Aile bütünlüğünü olumsuz etkileyen unsurlar, boşanma olaylarının araştırılması ve aile kurumunun güçlendirilmesi için alınması gereken önlemlerin belirlenmesi amacıyla kurulan Meclis Araştırma Komisyonu’nun başkanlığını yapan Düzce Milletvekili Ayşe Keşir, komisyon adına TBMM Genel Kurulu’nda söz aldı ve hazırladıkları raporun detayları anlattı.

“500'ü aşkın kişi ve kurum dinlendi”
Komisyon çalışmaları kapsamında araştırma ve incelemeler için 19 toplantı yapıldığını belirten Keşir, şöyle konuştu: “Bakanlık birim ve kamu kurumlarından çok sayıda uzmanın, bürokratın ve sivil toplum kuruluşu temsilcisinin, akademisyenlerin, mağdur aile bireylerinin, örnek ailelerin, medya profesyonellerinin görüşüne, tanıklığına ve uzmanlığına başvurulmuştur. Farklı bölgelerde 9 il ziyareti, 2 yurt dışı programı ile 4 ülke ziyareti gerçekleştirerek yerinde incelemeler yapılmıştır. Tüm bu toplantılarda, dikkatinizi çekmek istiyorum, 500'ü aşkın kişi ve kurum dinlenmiştir.”

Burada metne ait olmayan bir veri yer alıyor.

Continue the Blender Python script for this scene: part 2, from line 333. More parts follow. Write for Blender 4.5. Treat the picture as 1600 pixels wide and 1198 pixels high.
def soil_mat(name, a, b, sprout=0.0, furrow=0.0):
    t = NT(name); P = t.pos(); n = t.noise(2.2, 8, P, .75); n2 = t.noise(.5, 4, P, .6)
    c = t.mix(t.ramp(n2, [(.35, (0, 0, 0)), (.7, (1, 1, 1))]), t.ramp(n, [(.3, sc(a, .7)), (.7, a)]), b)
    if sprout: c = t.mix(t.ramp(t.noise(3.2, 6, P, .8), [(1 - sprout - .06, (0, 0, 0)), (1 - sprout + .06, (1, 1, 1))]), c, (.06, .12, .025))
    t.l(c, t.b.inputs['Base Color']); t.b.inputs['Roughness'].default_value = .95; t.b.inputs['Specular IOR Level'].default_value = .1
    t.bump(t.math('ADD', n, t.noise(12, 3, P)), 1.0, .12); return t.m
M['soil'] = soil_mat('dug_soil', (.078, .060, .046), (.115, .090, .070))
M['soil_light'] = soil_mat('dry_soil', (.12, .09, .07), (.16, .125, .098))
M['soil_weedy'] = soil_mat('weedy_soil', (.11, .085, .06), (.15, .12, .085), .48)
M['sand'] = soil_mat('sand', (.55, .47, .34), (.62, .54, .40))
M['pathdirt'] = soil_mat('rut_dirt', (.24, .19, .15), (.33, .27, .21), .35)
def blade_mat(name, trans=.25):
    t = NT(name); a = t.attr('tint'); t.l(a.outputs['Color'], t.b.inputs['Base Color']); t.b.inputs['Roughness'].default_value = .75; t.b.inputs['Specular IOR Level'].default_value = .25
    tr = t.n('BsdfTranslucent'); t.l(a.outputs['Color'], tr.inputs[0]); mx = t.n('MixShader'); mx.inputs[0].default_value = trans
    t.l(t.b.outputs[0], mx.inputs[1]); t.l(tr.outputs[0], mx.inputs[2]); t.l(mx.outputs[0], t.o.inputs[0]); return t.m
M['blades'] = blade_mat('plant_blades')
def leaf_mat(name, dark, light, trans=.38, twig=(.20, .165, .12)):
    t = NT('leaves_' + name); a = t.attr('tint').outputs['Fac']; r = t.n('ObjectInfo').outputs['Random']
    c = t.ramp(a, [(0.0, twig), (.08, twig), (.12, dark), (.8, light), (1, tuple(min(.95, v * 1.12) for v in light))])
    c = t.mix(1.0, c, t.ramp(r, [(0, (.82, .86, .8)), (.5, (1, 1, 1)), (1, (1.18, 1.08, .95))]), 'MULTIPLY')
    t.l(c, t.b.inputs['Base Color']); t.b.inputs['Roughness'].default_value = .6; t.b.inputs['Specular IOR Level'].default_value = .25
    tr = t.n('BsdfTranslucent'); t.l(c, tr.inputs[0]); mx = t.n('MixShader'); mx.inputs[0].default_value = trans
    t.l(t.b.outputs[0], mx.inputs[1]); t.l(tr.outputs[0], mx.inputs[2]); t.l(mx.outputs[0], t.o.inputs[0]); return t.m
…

Komisyon çalışmaları üç temel bölümde değerlendirildi
Komisyon çalışmalarının üç temel bölümde değerlendirildiğini aktaran Keşir, “Birincisi, aile yapısının güçlendirilmesi, değişim ve dönüşümün zamanın ruhuna uygun olarak yönetilmesi için gerekli araç ve yöntemler. İkincisi, ailenin karşılaştığı sorunlar ve çözüm önerileri. Üçüncüsü, boşanma süreci ve boşanma sonrası sürecin çatışma çözümü yaklaşımıyla sağlıklı yürütülebilmesidir.” dedi. 

Müstakil bir ihtisas komisyonu kurulsun önerisi
Komisyon çalışmaları sırasında ele aldıkları sorun ve çözüm önerilerinden bahseden Keşir, hazırladıkları rapora, aile politikalarının bütüncül bir şekilde ele alınması için aile konusunda faaliyet gösteren müstakil bir ihtisas komisyonu kurulmasını önerdiklerini söyledi.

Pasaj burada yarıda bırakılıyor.